Cada tridente em seu lugar


Dia desses recebi carta de um leitor colérico, cheia de reclamações porque em texto de minha lavra utilizei uma imagem do tridente de Netuno como recurso ficcional com­parativo. Em sua opinião eu deveria ter usado o tridente de Exu. Mal sabe o leitor que tudo o que se fala sobre Exu está sempre amarrado a uma ponta de mistério, ensina Carolina Cunha. Ele vive em um tempo mágico. Ele próprio é mágico, transforma-se no que quiser e se movimenta num constante vai-e-vém. Assim, naturalmente se tornou mensageiro. Para bem falar de Exu - não seria louca de falar mal - é preciso ser iniciada, saber segredos que, como tais, não devem ser revela­dos. Então, caro leitor, sinto-me mais à vontade para mexer com o tridente de Netuno (patrimônio cultural da humani­dade que a mim também pertence) e, mineiramente, deixo quieto o tridente de Exu. Arma por demais poderosa que funciona por eletromagnetismo. Sou maluca de colocar um negócio desses na minha cabeça?

A carta, entretanto, evocou-me outra lembrança. A do poeta que ao me encontrar no cinema com um grupo de alunos, perguntou-me se achava O homem que copiava, um filme adequado para jovens negros.

É lógico que sim, respondi. A seguir discorri sobre o que me parecia ser o cerne da indagação dele. Seria aquele um filme adequado para discutir com estudantes negros a tensão das relações raciais travadas no Brasil? Na trama, um jovem negro, operador de uma máquina de fotocópias se apaixona por uma garota branca, caixa em um supermercado. A histó­ria se passa no Rio Grande do Sul, local onde seria pouco provável que aquela relação afetiva não fosse notada como algo fora da norma. É fato, ainda, que o autor escorrega feio ao construir o personagem-pai da mocinha como reacioná­rio, explorador da filha e abusador sexual, mas que, suposta­mente, não é racista. Afinal é estranho que um homem branco, cujo caráter já foi descrito, não dê importância ao namoro de sua única filha com um negro pobre e sem futu­ro. Não combina. Entretanto, esta idiossincrasia mesma cons­titui um grande mote para discussão, pois é mais um dos milhões de exemplos da invisibilização dos conflitos raciais no Brasil.

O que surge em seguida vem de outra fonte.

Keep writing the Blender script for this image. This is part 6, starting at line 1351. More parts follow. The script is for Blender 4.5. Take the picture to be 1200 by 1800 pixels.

Mas o filme tem um mérito inegável, talvez único na produção cinematográfica brasileira. O operador da máqui­na de fotocópias (o homem que copiava) não é um persona­gem negro, mas é representado por um talentoso ator negro, Lázaro Ramos. Como o homem que copiava não tinha uma marca racial, o "normal" seria que ele fosse representado por qualquer talentoso ator branco. Jorge Furtado, o diretor, sub­verteu o limitador pressuposto da dramaturgia nacional, de que atores e atrizes negros (quando conseguem algum espa­ço) devem representar personagens propriamente negros ou papéis subalternos, nos quais "cabe" um negro.

Então, seu poeta, o filme é adequado para discutir a invisibilidade dos conflitos raciais, sim senhor.

(Cada Tridente em seu lugar, p. 19-20).